We just discovered this recent gem from the Times Higher Education. A certain Harvard professor is tired of babysitting teaching those "post-pubescent children of notables" who can buy and sell him! Especially Jared Kushner, son of real estate developer Charles Kusher—also known as the boy who bought the New York Observer. Professor John H. Summers recalls him as a student—which was not that long ago, as Kushner is 27. The juicy bit? Kushner's Observer takeover resulted in a pay cut for Prof Summers, who did freelance reviews there.

In the first meeting of my first seminar of my first year, Kushner's son Jared entered my classroom and promptly took the seat across from mine, sharing the room, so to speak. I was drawing an annual salary of $15,500 (£7,700) and borrowing the remainder for survival in Cambridge, in order that he might be given the best possible education. Jared later purchased The New York Observer for $10 million, part of which he made buying and selling real estate while also attending my seminar. As publisher, one of his first moves was to reduce pay for the Observer's stable of book reviewers. I had been writing reviews for the Observer in an effort to pay my debts.

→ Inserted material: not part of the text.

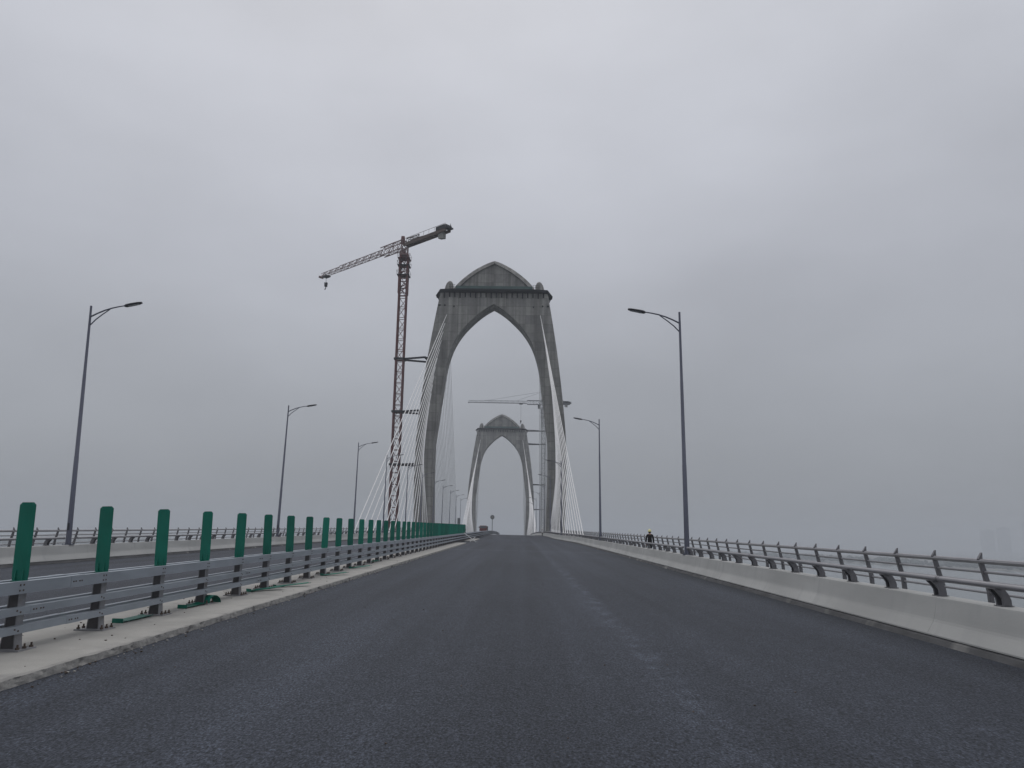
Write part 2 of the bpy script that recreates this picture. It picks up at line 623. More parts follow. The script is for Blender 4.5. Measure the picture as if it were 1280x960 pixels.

The final punch, at the end of the essay: "When intellectuals act as clerks and students act as clients, how do college teachers differ from corporate accountants? ...the sedulous banality of the rich degrades teaching into a service-class preoccupation whose chief duty is preparing clients for monied careers."

We hear the kids at state schools are much nicer—and in no position to give your freelancing job a pay cut so soon after they graduate.